For half a century prior to the adoption of the amendment it had been the law of this state by statute that prosecuting attorneys or district attorneys were authorized to appoint deputies with power to transact all business pertaining to the office. Stats. 1864, p. 143. State v. Harris, 12 Nev. 414. The above statute provides: "All prosecuting attorneys * * * are hereby authorized to appoint deputies, who shall have power to transact all official business appertaining to said offices, to the same extent as their principals."

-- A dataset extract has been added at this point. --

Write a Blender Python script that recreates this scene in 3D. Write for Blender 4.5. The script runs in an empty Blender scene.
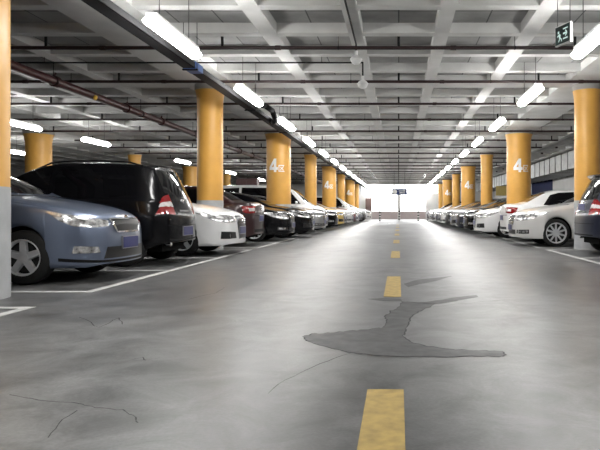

The statute has remained unchanged in this respect to this day. Section 4848 N.C.L. District attorneys are prosecuting attorneys. State v. Harris, supra. Their power to appoint deputies, having the same authority as reflected by this law through all of this time, has never been questioned. It has been a recognized policy of official business and criminal procedure, which has greatly facilitated the discharge of public duty in the important office of district attorney.
In view of the unchanged state of the law on this subject over a great period of time, and the comparatively recent amendment to the constitution, we cannot believe that it was intended by the words "filed by the district attorney" to exclude the doing of the act by his deputy. Moreover, the very literal construction contended for by petitioner would prevent the deputy from acting in this regard when his principal was unable to act by reason of sickness or absence, a condition clearly at variance with the purpose of the amendment. A liberal construction will give effect to that purpose. We hold, therefore, that the filing of an information by a deputy district attorney has the same force and validity as if filed by his principal.
The writ of habeas corpus is denied.